Earlier this week social media went into meltdown over a section in the upcoming memoir of the Yugoslavian born, New York based performance artist Marina Abramović.

In the memoir, Abramović recounts the first time she encountered Indigenous Australians, way back in 1979. Her description of Indigenous Australians is confronting and has deservedly caused a great deal of uproar.

The passage reads,

“…nothing prepares westerners- even Westerners used to extreme experiences- for meeting Australia’s first inhabitants.

Aborigines are not just the oldest race in Australia; they are the oldest race on the planet. They look like dinosaurs. They are really strange and different, and they should be treated as living treasures. Yet they are not.

But at the same time, when you first meet them, you have to put effort into it. For one thing, to Western eyes they look terrible.
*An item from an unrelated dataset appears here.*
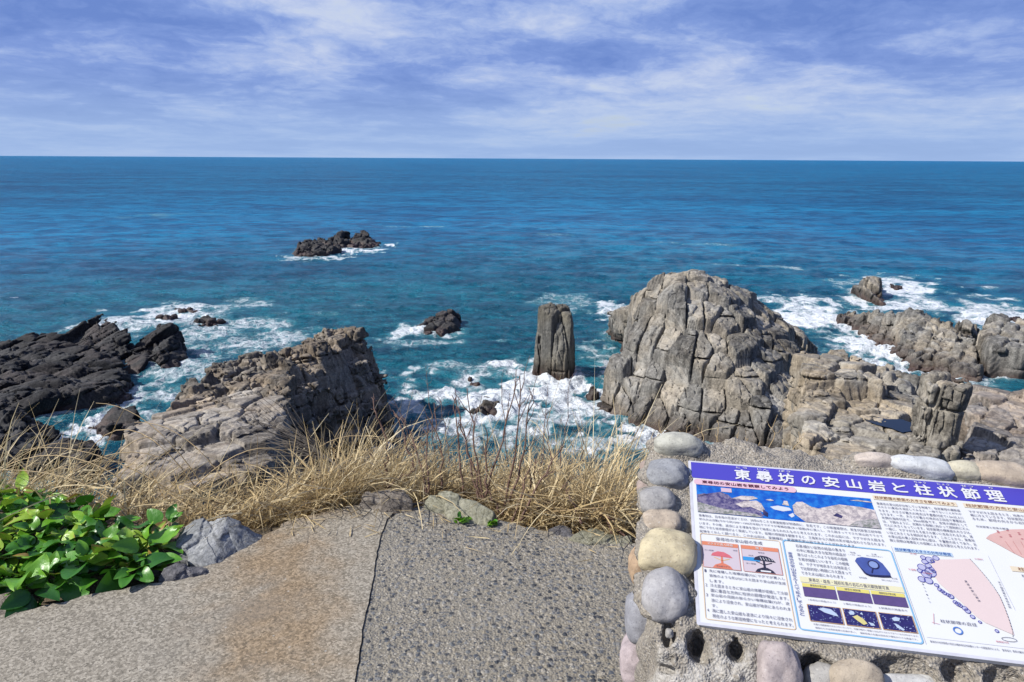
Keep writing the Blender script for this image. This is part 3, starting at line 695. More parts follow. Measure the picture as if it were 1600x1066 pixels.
def slab(name, pts, mat, z0, z1, rough=.010):
    # outline with a broken edge
    out = []
    g = np.random.default_rng(3)
    for i in range(len(pts)):
        a, b = np.array(pts[i]), np.array(pts[(i+1) % len(pts)]); L = np.linalg.norm(b-a)
        n = max(1, int(min(L, 3)/.03)) if (abs(a[0]) < 2.5 and a[1] > 0) else 1
        jn = a[1] > 1.3 and a[1] < 2.9 and -.6 < a[0] < -.42
        for k in range(n):
            q = a+(b-a)*k/n
            if n > 1: q = q+g.normal(0, rough*(.12 if jn else .5), 2)
            out.append(q)
    bm = bmesh.new()
    top = [bm.verts.new((p[0], p[1], z1)) for p in out]; f = bm.faces.new(top)
    if f.normal.z < 0: f.normal_flip()
    r = bmesh.ops.extrude_face_region(bm, geom=[f])
    bmesh.ops.translate(bm, verts=[v for v in r['geom'] if isinstance(v, bmesh.types.BMVert)], vec=(0, 0, z0-z1))
    bmesh.ops.recalc_face_normals(bm, faces=bm.faces)
    tag(bm_obj(name, bm, mat), kind='structure')
JOINT = [(-.445, -4), (-.47, 1.5), (-.490, 1.80), (-.505, 1.95), (-.522, 2.10), (-.530, 2.22), (-.541, 2.37), (-.556, 2.50), (-.570, 2.65), (-.566, 2.80), (-.545, 2.875)]
slab('path', JOINT+[(-.50, 2.98), (-.66, 3.08), (-.70, 2.95), (-.862, 2.87), (-1.013, 2.78), (-1.085, 2.62), (-1.18, 2.45), (-1.36, 2.31), (-1.6, 2.217), (-1.83, 2.10), (-2.6, 1.9), (-6, 1.6), (-6, -4)],
     path_material('smooth'), -.16, .006, .012)
slab('path', [(x+.0025+.0015*math.sin(y*23), y) for x, y in JOINT[:-1]]+[(-.528, 2.87), (-.42, 2.94), (-.25, 2.87), (-.05, 2.80), (.147, 2.715), (.33, 2.67), (.514, 2.61), (.8, 2.6), (3, 2.5), (3, -4)],
     path_material('aggregate'), -.16, 0.0, .014)

# ------------------------------------------------------------------ stones beside the path
def stone_material(name, dark, mid, light, sc, warm=(1, 1, 1)):
    m = rock_material(name, dark, mid, light, warm, wet=0, streak=(1, 1, 1), bump=.55, sc=sc); return m
M_BLUEST = stone_material('stone_blue_grey', (.12, .125, .13), (.27, .278, .285), (.44, .445, .45), 9)
M_DARKST = stone_material('stone_dark', (.07, .068, .075), (.15, .145, .155), (.26, .25, .26), 11)
M_GREENST = stone_material('stone_greenish', (.13, .125, .085), (.27, .26, .185), (.40, .385, .30), 10)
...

Their faces are like no other faces on earth; they have big torsos (just one bad result of their encounter with Western civilisation is a high sugar diet that bloats their bodies) and sticklike legs.”

Source

It’s 2016 – it should be pretty clear to everyone that speaking like this is wrong. Assumptions like these are derogatory and flat-out racist. Marina Abramović has since responded to the backlash, defending herself by saying these were simply her initial thoughts that she wrote in a diary in 1979. Since then she has spent time with Indigenous Australians, describing her experiences with the Pijantjatjara and Pintupi tribes as a “transformative experience…one that has deeply and indelibly informed my entire life and art.”
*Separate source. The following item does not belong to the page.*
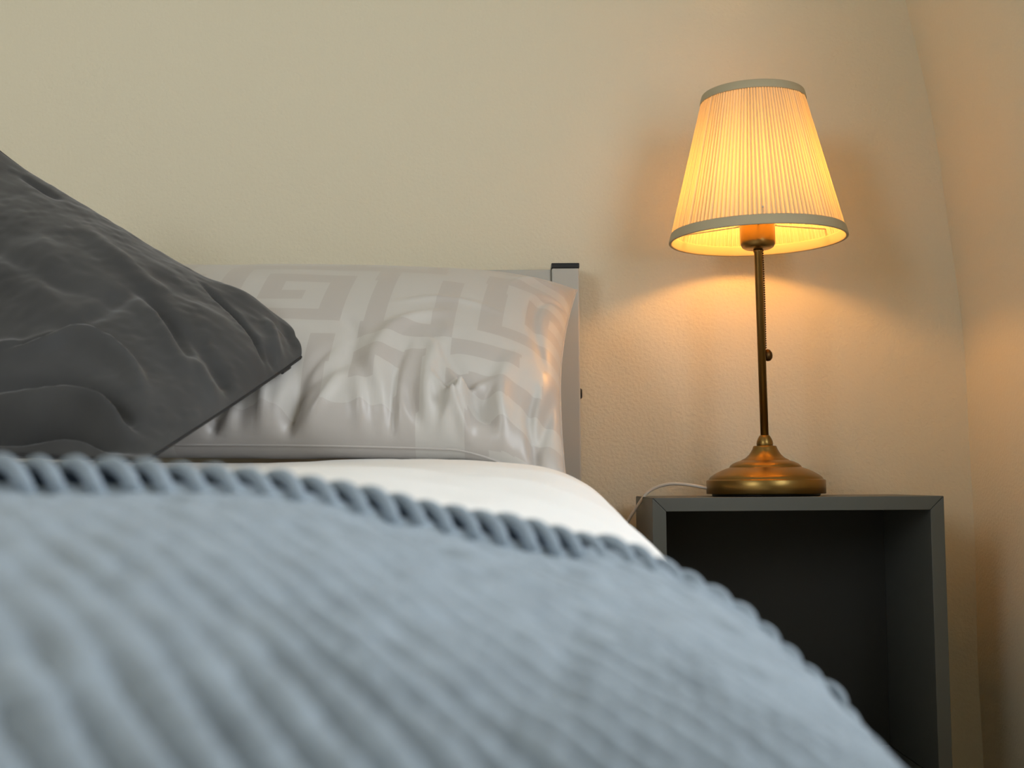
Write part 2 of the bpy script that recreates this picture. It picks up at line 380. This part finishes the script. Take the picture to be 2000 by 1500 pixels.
# ---- knitted throw
TH = math.radians(26.0); PIT = 0.0128
E1 = np.array([math.cos(TH), math.sin(TH)]); E2 = np.array([-math.sin(TH), math.cos(TH)]); O0 = np.array([0.0, 0.56])
def edge_bend(a): return 0.085 * smoothstep(0.02, 0.18, a)
a_c = np.concatenate([np.arange(-1.45, -0.36, 0.004), np.arange(-0.36, 0.42, 0.0014)])
b_c = np.concatenate([np.arange(-1.0, -0.52, 0.006), np.arange(-0.52, 0.0001, 0.0020)])
A, B = np.meshgrid(a_c, b_c, indexing='ij')
S3 = O0[0] + A * E1[0] + B * E2[0]; Y3 = O0[1] + A * E1[1] + B * E2[1] - edge_bend(A)
P = bed_at(S3, Y3); N = surf_normals(P)
wob = 0.0016 * vnoise(A * 40, B * 20, 11)
ph = (A * math.cos(0.15) + B * math.sin(0.15) + wob) / PIT
rib = np.abs(np.cos(np.pi * ph)) ** 0.75
stitch = 0.5 + 0.5 * np.cos(2 * np.pi * (B / 0.0105 + 0.5 * np.floor(ph + 0.5)))
amp = 0.0062 * (0.24 + 0.82 * smoothstep(-0.10, -0.29, B)) * (1 - 0.45 * smoothstep(-0.02, 0.14, A)) * (1 + 0.45 * vnoise(A * 26, B * 15, 19))
h = 0.0055 + amp * (rib - 0.35) * (0.80 + 0.20 * stitch) + 0.0013 * vnoise(A * 95, B * 60, 13) + 0.0022 * vnoise(A * 17, B * 12, 17)
h = np.where(B > -0.012, h * smoothstep(0.004, -0.012, B) + 0.003, h)
P = P + N * h[..., None]
throw = tag(empty('knitted_throw', (0, 0.3, CAMZ - .04)), 'chunky blue-grey knitted throw with whipstitched edge across the foot of the bed', 'blanket')
def tp(name, me, mt):
    o = link(name, me, mt); o.parent = throw; o.matrix_parent_inverse = Matrix.Translation(-throw.location); return o
body = tp('ribbed_body', grid_mesh(P), M['knit'])
sol = body.modifiers.new('thickness', 'SOLIDIFY'); sol.thickness = 0.004; sol.offset = -1.0
hs = np.linspace(-1.42, 0.40, 300)
hy = O0 + np.stack([hs, np.full_like(hs, -0.004)], -1)[:, :1] * E1 - 0.003 * E2
hy[:, 1] -= edge_bend(hs)
hp = bed_at(hy[:, 0], hy[:, 1]); hp[:, 2] += 0.0060
tp('gap_shade_cord', tube(hp, 0.0057 * (1 - 0.35 * smoothstep(0.02, 0.12, hs)), 12), M['hem'])['label'] = 'hem cord, dark colour standing in for shade between stitches'
# border: slanted whip stitches, one object each, bent over the hem
def stitch_mesh():
    phi = np.radians(np.linspace(-30, 230, 17)); R = 0.0080
    t = np.linspace(0, 1, 17)
    path = np.stack([(t - 0.5) * PIT * 1.5, np.cos(phi) * R * 1.25, 0.0040 + np.sin(phi) * R], -1)
    return tube(path, 0.0032 * (0.75 + 0.25 * np.sin(np.pi * t)), 10)
sm = stitch_mesh(); sm.materials.append(M['knit'])
k0, k1 = int(-1.42 / PIT), int(0.40 / PIT)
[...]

Abramović’s publishers have now said this passage will no longer be in the final publication.

Still, it’s astonishing that the publisher ever considered it OK to print this passage, or that Abramović had these thoughts. It indicates a deeper, ingrained form of racism. A form of racism often invisible to those it doesn’t affect.

So let’s unpack this passage and highlight why comments like Abramović’s are utterly unacceptable.
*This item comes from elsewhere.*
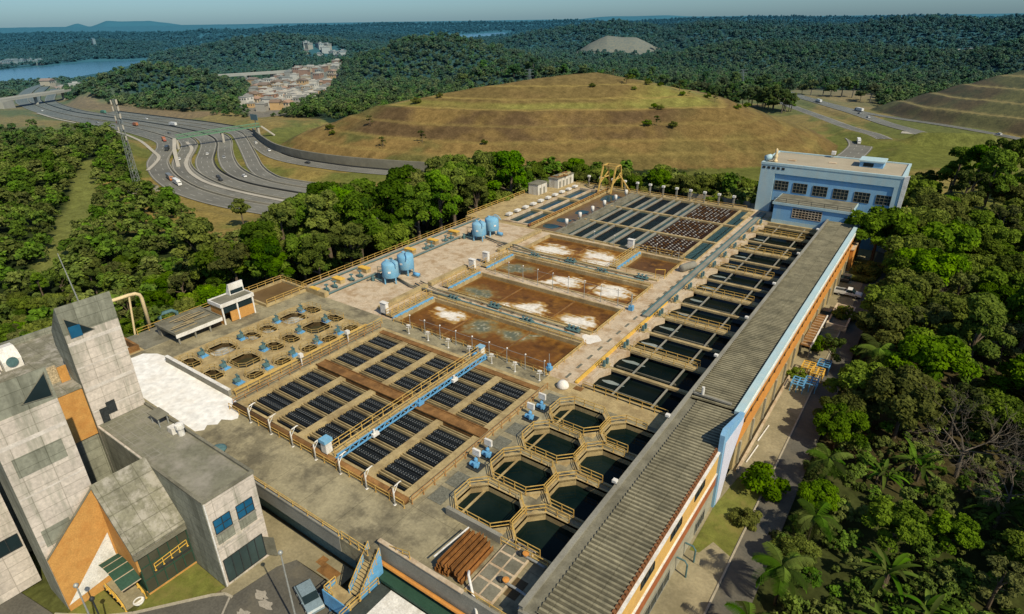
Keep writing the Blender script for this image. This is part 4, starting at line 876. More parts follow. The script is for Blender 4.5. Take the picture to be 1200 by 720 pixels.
# trough, kiosk, brown sump at the left edge
r = thing('trough_shelter', 'low concrete slab shelter with stored timber on its roof', 'shelter', (-98.5, 40, 0)); m = MB(); m.box(-103, 39.8, 1.75, -96.2, 48.0, 2.0); m.ring([(-103, 39.8), (-96.2, 39.8), (-96.2, 48.0), (-103, 48.0)], [(-102.8, 40), (-96.4, 40), (-96.4, 47.8), (-102.8, 47.8)], 2.0, 2.2); m.build('roof', C_GREY2, r)
m = MB(); m.box(-102.8, 40.0, 0, -101.8, 48, 1.75); m.build('wall', C_GREY, r)
m = MB(); m.box(-96.3, 39.85, 1.3, -96.15, 48.0, 1.95); m.build('fascia', WHITE, r)
for y in (40.2, 43, 45.6): m = MB(); m.box(-96.7, y, 0, -96.45, y + .22, 1.75); m.build('pillar', C_GREY, r)
for k in range(9):
    a = rnd.uniform(-.25, .25); xx = -102 + rnd.uniform(.3, 4.8); yy = rnd.uniform(42, 45.4); m = MB(); m.bar((xx - a, yy - 2, 2.07 + .03 * k), (xx + a, yy + 2, 2.07 + .03 * k), .22, .06)
    tag(m.build('timber_plank', pmat('old_timber', (.34, .27, .15), .25, 2, .9) if k == 0 else bpy.data.materials['old_timber'], origin=(xx, yy, 2.05)), 'weathered plank lying on the low slab shelter roof', 'plank', 'planks on the shelter roof')
ORANGE = pmat('orange_brick', (.54, .285, .085), .12, 1.2, .85, (.42, .17, .04), .8, .4, .3, fine=7)
GLASS_D = water_mat('dark_glass', (.012, .022, .026), .05, .0, 1); GLASS_B = water_mat('blue_glass', (.012, .075, .15), .08, .0, 1, col2=(.02, .14, .27))
r = thing('control_kiosk', 'small orange and white control kiosk with raised rooflight beside brown sump', 'kiosk', (-98.5, 51, 0))
m = MB(); m.box(-100.4, 48.5, 0, -100.2, 54.6, 3.3); m.box(-100.2, 48.5, 0, -96.9, 48.7, 3.3); m.box(-100.2, 54.4, 0, -96.9, 54.6, 3.3); m.build('wall', ORANGE, r)
m = MB(); m.box(-100.6, 48.3, 3.3, -96.6, 54.8, 3.75); m.ring([(-100.6, 48.3), (-96.6, 48.3), (-96.6, 54.8), (-100.6, 54.8)], [(-100.4, 48.5), (-96.8, 48.5), (-96.8, 54.6), (-100.4, 54.6)], 3.75, 3.95); m.build('roof', WHITE, r)
m = MB(); m.box(-100.35, 48.55, 3.752, -96.85, 54.55, 3.8); m.build('roofing', C_GREY2, r)
for y in (48.5, 51.3, 54.35): m = MB(); m.box(-96.95, y, 0, -96.7, y + .25, 3.3); m.build('column', WHITE, r)
m = MB(); m.box(-96.9, 49.9, .1, -96.75, 51.3, 2.0); m.box(-96.9, 51.55, .1, -96.75, 54.35, 2.0); m.build('orange_panel', ORANGE, r)
m = MB(); m.box(-96.95, 48.75, 2.0, -96.88, 54.35, 3.3); m.build('window', GLASS_D, r)
m = MB(); m.extr([(-100.5, 51.8, 3.8), (-99.2, 51.8, 3.8), (-99.2, 51.8, 5.9), (-99.5, 51.8, 5.9)], (0, 2.8, 0)); m.build('rooflight', WHITE, r); m = MB(); m.box(-99.19, 52.0, 4.0, -99.14, 54.4, 4.7); m.build('rooflight_glass', GLASS_D, r)
r = thing('sump_basin', 'brown walled sump beside the orange kiosk, open and half shaded', 'basin', (-101, 62, 0)); q = [(-105, 57.4), (-97.4, 57.4), (-97.4, 66), (-105, 66)]
tag(slab('sump_apron', (-106.4, 56.2, -99.5, 67.2), [(-105, 57.4, -97.4, 66)], .02, -6, C_TAN), kind='structure')
m = MB(); m.ring([(-105.4, 57), (-97, 57), (-97, 66.3), (-105.4, 66.3)], q, -.5, .5); m.build('rim', C_TAN, r); m = MB(); m.add([(x, y, .06) for x, y in q], [(0, 1, 2, 3)]); m.build('water', W_MUD, r)
railing('railing', 'yellow railing round the brown sump by the kiosk', [(-97.0, 57.2, .5), (-97.0, 66.2, .5), (-105.3, 66.2, .5), (-105.3, 57.2, .5)], .95, 1.8)
r = thing('concrete_block', 'concrete block with orange-yellow top at the corner of the sump', 'block', (-94.3, 66.1, 0)); m = MB(); m.box(-97, 65.9, 0, -91.4, 66.9, 1.0); m.build('body', C_TAN, r); m = MB(); m.box(-96, 65.95, 1.0, -93.6, 66.85, 1.12); m.build('cover', YEL2, r)
railing('railing', 'long yellow railing on the left edge behind the timber shelter', [(-105.9, 38, 0), (-105.9, 57, 0)], 1.05, 2)
tag(slab('side_apron', (-106.4, 36, -99.5, 56.2), [], -.01, -6, C_GREY2), kind='structure')
railing('railing', 'yellow railing between the tan platform and the black lamella basin', [(-74.4, 36.5, 0), (-74.4, 64.5, 0)], 1.05, 1.9)
m = MB(); r = thing('cable_tray', 'tan cable trunking running along the front edge of the tan platform', 'trunking', (-75.1, 36.5, .3)); m.box(-75.3, 36.6, .3, -74.9, 61.6, .75); m.build('body', C_TAN, r); m = MB(); m.box(-75.33, 36.6, .75, -74.87, 61.6, .82); m.build('cover', YEL, r)
for i, y in enumerate((47.3, 56.5)): r = thing('signal_post', 'stubby white post on the walkway edge of the tan platform, %s one' % ('nearer' if i == 0 else 'farther'), 'post', (-73.9, y, 0)); m = MB(); m.tube([(-73.9, y, 0), (-73.9, y, 1.7)], .1, 8); m.build('pole', WHITE, r); m = MB(); m.box(-74.2, y - .3, 1.5, -73.6, y + .3, 2.1); m.build('box', WHITE, r)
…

1. Firstly, to describe meeting Indigenous Australians as an ‘extreme experience’ is to suggest that it is a dangerous and risky task. That for a Westerner to meet an Indigenous Australian is courageous and out of the ordinary. It’s as if Marina Abramović is patting herself on the back and saying ‘good on you white person for shaking hands with a black person. You’re brave and an inspiration.’

I’m pretty sure it would have been more extreme the first time Europeans arrived in Australia.

2. To say Indigenous Australians ‘look like dinosaurs’ and should be ‘treated like living treasures’ is to suggest that they are archaic and stuck in the past. We know Indigenous Australians have one of the oldest continuous cultures in the world. However the people you are meeting are present. They are not past. Their culture has developed over time and they are living in the modern world just as much as we are.

3. When you say someone looks bad to the Western eye, you’re basically saying someone doesn’t look like a Westerner. And that anyone who looks different to a Western standard of beauty looks bad.

The same things were said about Indigenous people when Europeans first arrived here in the 1700s. I would have hoped Western ideals of beauty had developed a little since then.

4. And in defence of myself, a Westerner, please don’t generalise me into your narrow ideas of beauty and tell me what looks pleasant to my eye.

5. Lastly I’m pretty sure if a bloated belly from a high sugar diet was the worst thing Indigenous Australians were left with from colonisation, we wouldn’t have to worry about not treating them like ‘living treasures’.

Why is it so difficult for us to just treat each other like humans?